Artık gruba geri dönelim ve hikayeye kaldığımız yerden devam edelim. Okul yıllarında tanışan 3 arkadaş 1971’e kadar farklı gruplarda müzikal kariyerlerine devam ettiler ve aynı yıl bas gitarist John Deacon’ı tanışarak 4’lünün temelini attılar. Elbette şöhret çabuk gelmedi ve 1974 ve 1975’de çıkardıkları albümlerine kadar pek fazla ilerleme sağlayamadılar. Ancak Freddy’nin A Night at Opera isimli albümleri için yazdığı Bohemian Rapsody 1975 yılı İngiliz ve Amerikan listelerinde fırtınalar estirdi. 7 dakika süren bu rock opereti Freddy’nin 4 oktavlık sesi ile bir araya gelince ortaya çıkan eser, dönemi için inanılmaz büyük bir yenilikti. Grup artık uzun yıllar sürecek bir yükselişe geçmişti. 70’ler ve 80’ler boyunca birbiri ardına gelen başarılı albümler ve birçok ünlü sanatçı ile yapılan birliktelikler her defasında daha fazla ses getiriyordu.
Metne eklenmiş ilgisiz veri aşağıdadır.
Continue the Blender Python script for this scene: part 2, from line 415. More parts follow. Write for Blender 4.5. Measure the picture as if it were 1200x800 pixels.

Grup bir gün Micheal Jackson ile kayıt yaparken, bir diğer gün dönemin ikonu Prenses Diana ile görüntüleniyordu. We Are the Champions”, “We Will Rock You” gibi hit parçalar dillerden düşmezken, grup en üretken dönemlerini yaşıyor “Another One Bites the Dust”, “Crazy Little Thing Called Love,” gibi yeni parçaları listelerde ilk 10’a giriyordu.
Canlı Performans: 1985 Live Aid Konseri

kaynak: attitude
Tüm bunlar olurken grup turne ve konserlere de hız kesmeden devam ediyordu. En dikkat çekici performanslarından biri 1985 yılında Live Aid yardım konserinde gerçekleşti. Londra Wembley Stadyumu’ndaki binlerce hayranı ile birlikte “We Will Rock You” hitini seslendiren Freddy, konsere canlı katılanlara ve televizyondan izleyenlere unutamayacakları bir etkinlik yaşattı. Freddy ve arkadaşları da bu yardım çabasından etkilendi ve “One Vision” isimli parçalarının ilhamını buradan aldılar. Şarkıcı ve aktivist Bob Geldof ve söz yazarı Midge Ure’nin Afrika’daki kıtlık mağdurlarına para toplamak için düzenlediği bu etkinlik insanlığın hafızasına kazınan nadir müzik etkinliklerinden birisi oldu.
Mutsuz Son: Bir Yıldız Kayıyor

kaynak: 4.bp.blogspot
Freddy cinsel tercihlerini hiç bir zaman gizlemedi ama ilişkilerinin mahremiyetine de saygı duyulmasını istedi. Şöhret ve zenginlik istediği hayatı yaşamasına izin veriyordu. Partilere ve o şatafatlı dünyaya düşkün olan Freddy uçağa atlayıp özel kutlamalar yapmak için farklı ülkelere gitmekten geri durmuyordu. Bu hızlı yaşam tarzı ona büyük bir bedel ödetmeye hazırlanırken, Freddy başına geleceklerden habersiz, tercih ettiği hayatı sonuna kadar yaşamaya kararlıydı. 1989’da bu şaşalı yaşamdan uzaklaşan ve evine kapanan Freddy için dedikodu çarkları dönmeye başladı. Bir sonraki albümleri için hazırlanıyor olmaları gerekirken, inzivaya çekilen Freddy, ölümüne 24 saat kalana kadar hastalığını açıklamadı. 23 Kasım 1991’de HIV pozitif olduğunu bir basın açıklaması ile duyuran sanatçı, ertesi gün hayata gözlerini yumdu. Öldüğünde henüz 45 yaşındaydı.